The new Companies Act 2014 was enacted in December 2014. The new Companies Act will replace the current Companies Acts 1963-2013 and will be commenced at the beginning of June 2015.
The Act will ultimately make it easy to register and operate a limited company in Ireland and will simplify and improve many aspects of Irish company law.
Summary/Points of Interest
- The 5 types of companies under the new Bill will be:-
- Private Company Limited by Shares; these will be known as ‘CLS’ companies but will retain limited at the end of their names. There will be no objects clause for these companies and the company constitutional documents will consist of a one page document. All existing Private Limited Companies will be automatically converted into CLS companies unless the shareholders object to same. A CLS company will be allowed have one director and one shareholder.
- Designated Activity Company; these types of companies will continue to have object clauses but there will be no ultra vires rule.
- Company Limited by Guarantee;
- Public Limited Company;
- Unlimited Company.
- Director’s duties will be codified in legislation for the first time. The application of doctrines such as ultra vires and constructive notice which have created uncertainty as to the capacity and authority of companies is fully removed and each private company will have full unlimited capacity to carry and undertaking any business and activity, do any act or enter into any transaction and for that purpose the company will have full rights, powers and privileges. This clears up certain ambiguity in relation to the capacity of companies to enter into certain transactions.
- There will be no requirement for a company to have authorised share capital.

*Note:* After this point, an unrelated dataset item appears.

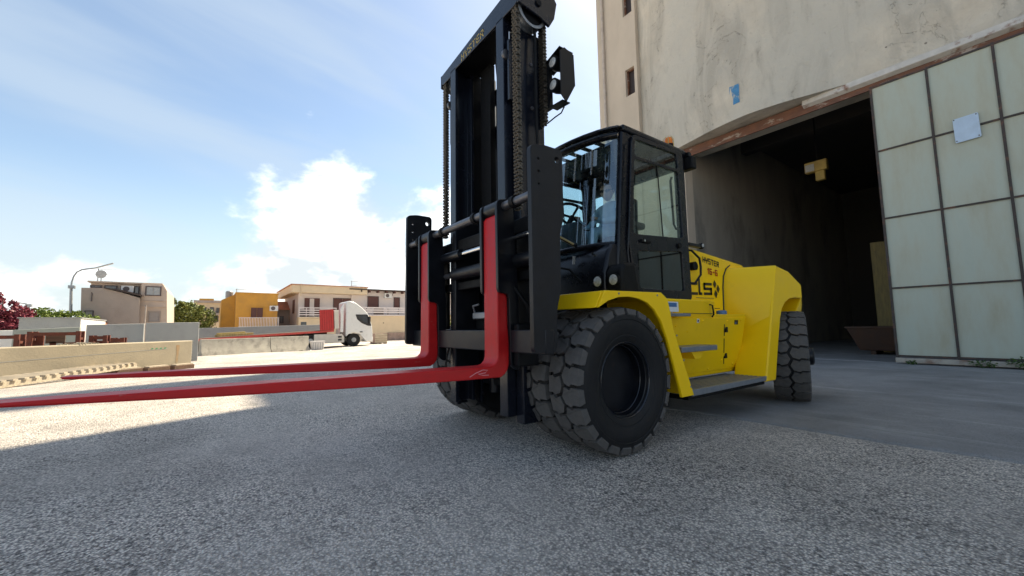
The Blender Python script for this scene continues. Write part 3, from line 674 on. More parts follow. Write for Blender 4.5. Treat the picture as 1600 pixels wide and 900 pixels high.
lettering('lettering', 'cls', (.7005, 1.735, 1.345), (0, 1.22, .03), (0, 0, 1), .155, .2, 'print_black', hd, gap=.30)
for dy, dz in ((2.30, 1.475), (2.375, 1.42), (2.315, 1.355)):
    MB().add([(.7005, dy, dz - .05), (.7005, dy + .038, dz + .005), (.7005, dy - .004, dz + .055), (.7005, dy - .042, dz)], [(0, 1, 2, 3)]).build('diamond_mark', M['print_black'], hd)
MB().box(.7, .7008, 1.86, 2.26, 1.296, 1.308).build('fine_print', mat('print_faint', (.42, .29, .02), .5, .3, 60), hd)
# hood seam to the counterweight
MB().tube([(.699, 2.478, 1.11), (.699, 2.495, 1.45), (.699, 2.525, 1.59), (.699, 2.60, 1.69), (.69, 2.72, 1.745), (.66, 2.82, 1.79)], .009, 6).build('seam', M['print_black'], hd)

# --- counterweight
cw = MB()
side = [(2.87, 1.695), (3.25, 1.645), (3.63, 1.495), (3.63, 1.31), (3.42, 1.315), (3.22, 1.295), (3.08, 1.245), (2.97, 1.165), (2.90, 1.05), (2.83, .86), (2.74, .60), (2.655, .337), (2.40, .34)]
for s in (1, -1):
    cw.prism(side, 'x', s * .80, s * 1.165)
    lev = [(.70, 2.68, .40), (.70, 2.58, .80), (.70, 2.495, 1.105), (.70, 2.51, 1.45), (.70, 2.545, 1.60), (.70, 2.62, 1.69), (.70, 2.72, 1.706)]
    rows_ = []
    for xi, yi, z in lev:
        f_ = (z - .34) / 1.355; yo = 2.399 + .47 * f_
        rows_.append([(s * .60, 2.90, z), (s * .60, yi, z), (s * xi, yi, z), (s * 1.165, yo, z - .06 * (1 - f_) - .012 * f_)])
    cw.grid(rows_); cw.add(rows_[0], [(0, 1, 2, 3)]); cw.add(rows_[-1], [(0, 1, 2, 3)])
    cw.hexa([(s * .80, 3.631, .5), (s * 1.155, 3.631, 1.31), (s * .95, 4.25, 1.25), (s * .80, 4.3, .5)], [(s * .80, 3.631, 1.495), (s * 1.16, 3.631, 1.494), (s * .90, 4.2, 1.38), (s * .80, 4.2, 1.38)])
cw.prism([(2.87, .9), (2.87, 1.693), (3.25, 1.643), (3.63, 1.494), (4.2, 1.385), (4.35, 1.2), (4.3, .5), (3.9, .45), (3.8, .9)], 'x', -.799, .799)
cwo = cw.build('counterweight', M['yellow_paint'], fl, bevel=.04, seg=4)

# --- forks
def fork(s):
    x0, x1 = s * .51, s * .70
    pro = [(-3.40, .724), (-1.30, .712), (-1.04, .708)] + [(-.985 + .07 * math.cos(math.radians(a)), .778 + .07 * math.sin(math.radians(a))) for a in (270, 300, 330, 355)] + [(-.915, .90), (-.915, 1.84), (-.895, 1.87), (-.865, 1.87), (-.855, 1.50), (-.825, 1.28), (-.822, 1.0), (-.81, .86)] + [(-.92 + .105 * math.cos(math.radians(a)), .725 + .105 * math.sin(math.radians(a))) for a in (0, -25, -50, -75)] + [(-1.2, .628), (-1.7, .640), (-2.6, .672), (-3.38, .708)]
    mb = MB().prism(pro, 'x', x0, x1)
    # narrow the tip
    cxm = (x0 + x1) / 2
    mb.v = [(cxm + (p[0] - cxm) * (1 if p[1] > -2.9 else .8), p[1], p[2]) for p in mb.v]
    return mb.build('fork', M['red_paint'], fl, bevel=.012, seg=3)
for s in (1, -1):
    f = fork(s)
    if s > 0: MB().tube([(.701, -1.16, .648), (.701, -1.11, .672), (.701, -1.05, .690), (.701, -1.01, .685), (.701, -1.03, .668), (.701, -1.09, .664), (.701, -1.05, .652), (.701, -1.0, .650)], .0028, 5).build('chalk_scrawl', mat('chalk_pink', (.75, .30, .32), .8), f)
    for a, b in ((.478, .508), (.702, .732)):
        pol = rpoly([(-.93, 1.25), (-.935, 1.97), (-.78, 1.99), (-.74, 1.25), (-.74, .66), (-.82, .70), (-.83, 1.25)], .05, 4)
        MB().prism(pol, 'x', s * a, s * b).build('fork_hanger', M['black_paint'], fl, bevel=.004)
    MB().tube([(s * .508, -.86, 1.925), (s * .702, -.86, 1.925)], .062, 18).build('fork_eye', M['black_paint'], fl, smooth=40)
    MB().box(s * .735, s * .80, -.80, -.60, .70, 1.02).build('positioner_block', M['black_matte'], fl, bevel=.015)
    for xx in (.86, .30): MB().lathe([(.033, -.022), (.047, -.022), (.047, .022), (.033, .022)], (s * xx, -.86, 1.925), 'x', 18).build('rod_collar', M['black_matte'], fl, smooth=40)

# --- carriage
mat('carriage_paint', (.008, .009, .012), .42, .3, 8, coat=.05, spec=.3, bump=.05, bscale=60)
MB().tube([(-1.12, -.86, 1.925), (1.12, -.86, 1.925)], .034, 16).build('carriage_rod', M['steel_dark'] if 'steel_dark' in M else mat('steel_dark', (.12, .12, .13), .35, .2, 12, metal=.6), fl, smooth=40)
def circ(cx, cy, r, n=12): return [(cx + r * math.cos(2 * math.pi * i / n), cy + r * math.sin(2 * math.pi * i / n)) for i in range(n)]
for s in (1, -1):
    outer = rpoly([(-.915, .82), (-.915, 2.262), (-.80, 2.285), (-.615, 2.285), (-.615, 1.78), (-.655, 1.66), (-.66, 1.25), (-.70, 1.12), (-.71, .82)], .04)
    MB().holed(outer, [circ(-.668, 2.20, .025), circ(-.845, 2.17, .011), circ(-.845, 2.08, .011), circ(-.845, 1.99, .009)], 'x', s * 1.085, s * 1.125).build('side_plate', M['carriage_paint'], fl, bevel=.006)
MB().box(-1.13, 1.13, -.82, -.735, .805, .975).build('lower_crossmember', M['carriage_paint'], fl, bevel=.008)
MB().tube([(-.95, -.76, 1.69), (-.12, -.76, 1.69)], .048, 16).build('shift_cylinder', M['black_paint'], fl, smooth=40)
MB().tube([(-.119, -.76, 1.69), (1.05, -.76, 1.69)], .022, 12).build('cylinder_rod', M['chrome'], fl, smooth=40)
MB().tube([(-.30, -.74, 1.51), (1.05, -.74, 1.51)], .055, 16).build('positioner_cylinder', M['carriage_paint'], fl, smooth=40)
MB().tube([(-1.05, -.74, 1.51), (-.301, -.74, 1.51)], .028, 12).build('cylinder_rod', M['steel_dark'], fl, smooth=40)
MB().box(-1.08, 1.08, -.70, -.66, 1.36, 1.44).build('upper_crossmember', M['black_matte'], fl, bevel=.01)
MB().box(-1.08, 1.08, -.70, -.66, 1.74, 1.86).build('upper_crossmember', M['black_matte'], fl, bevel=.01)
for s in (1, -1):
    MB().box(s * .30, s * .37, -.73, -.45, .62, 2.05).build('carriage_upright', M['carriage_paint'], fl, bevel=.01)
    MB().box(s * .60, s * 1.0, -.655, -.625, .98, 1.85).build('carriage_plate', M['black_matte'], fl, bevel=.01)
    MB().tube([(s * .72, -.77, 1.30), (s * .80, -.70, 1.15), (s * .78, -.64, .98), (s * .6, -.6, .86)], .016, 8).build('hose', M['black_matte'], fl, smooth=50)
st = MB().box(1.055, 1.083, -.79, -.75, 1.545, 1.66).build('warning_sticker', M['sticker_white'], fl)
MB().box(1.055, 1.083, -.7915, -.7505, 1.635, 1.658).build('band', M['sticker_orange'], st)
lm = MB().box(-.20, .02, -.60, -.48, 1.075, 1.14).build('valve_block', M['steel_grey'], fl, bevel=.01)
MB().tube([(-.15, -.6, 1.14), (-.15, -.62, 1.20), (-.05, -.62, 1.21)], .010, 8).build('fitting', M['steel_grey'], lm, smooth=40)
MB().box(-.26, .08, -.52, -.44, .98, 1.07).build('valve_bracket', M['black_matte'], lm)
for k, (xx, zz_) in enumerate(((1.0, 1.48), (.96, 1.44))):
    MB().tube([(xx, -.78, zz_), (xx + .07, -.80, zz_ + .03)], .008, 8).build('fitting', M['chrome'], fl, smooth=40)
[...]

- Share allotments may be authorised by ordinary resolution or by the constitution and authorisation may now be for a period greater than five years. Pre-emption rights may be disapplied by the constitution and the automatic pre-emption period is down from 21 to 14 days.
- The current rules governing financial assistance in relation to the acquisition of shares currently under Section 60 are retained but modified slightly.
- Although there is a single director option for a CLS company there must also be a company secretary and there is a new duty on the board of directors to ensure the secretary has the skills necessary to do the job. There is also a new 18 years minimum age requirement for directors and secretaries.
- Large companies are obligated to have audit committees in place.
- A CLS can dispense with holding a physical AGM and can instead have a written AGM and also unanimous written members resolution dealing with AGM issues. There is a new concept of ‘majority written resolutions’, 50% or more of shareholders can pass an ordinary written resolution and 75% or more of shareholders can pass special resolution and this replaces the current system where unanimous approval is needed to pass a written resolution.
- The Bill introduces the summary approval procedure which will be a very convenient way of validating certain restricted activities i.e. financial assistance, reduction in company capital, members voluntary winding up, loans to directors.
- In summary the Bill is largely a consolidation/ re-enactment of existing provisions however a number of new measures are introduced to include some important new duties and obligations for directors to include new audit committee requirements (directors compliance statements, new duties regarding secretary’s, statements regarding audit information, directors report), useful pro business reforms (i.e. ability for a CLS companies to have only one director, ability for CLS to dispense with a psychical AGM, extensions of audit exemption and particularly the new summary approval procedure) and increased liabilities and penalties for directors (i.e. personal responsibility for a company’s liabilities where a declaration made under summary approval procedure without reasonable grounds.)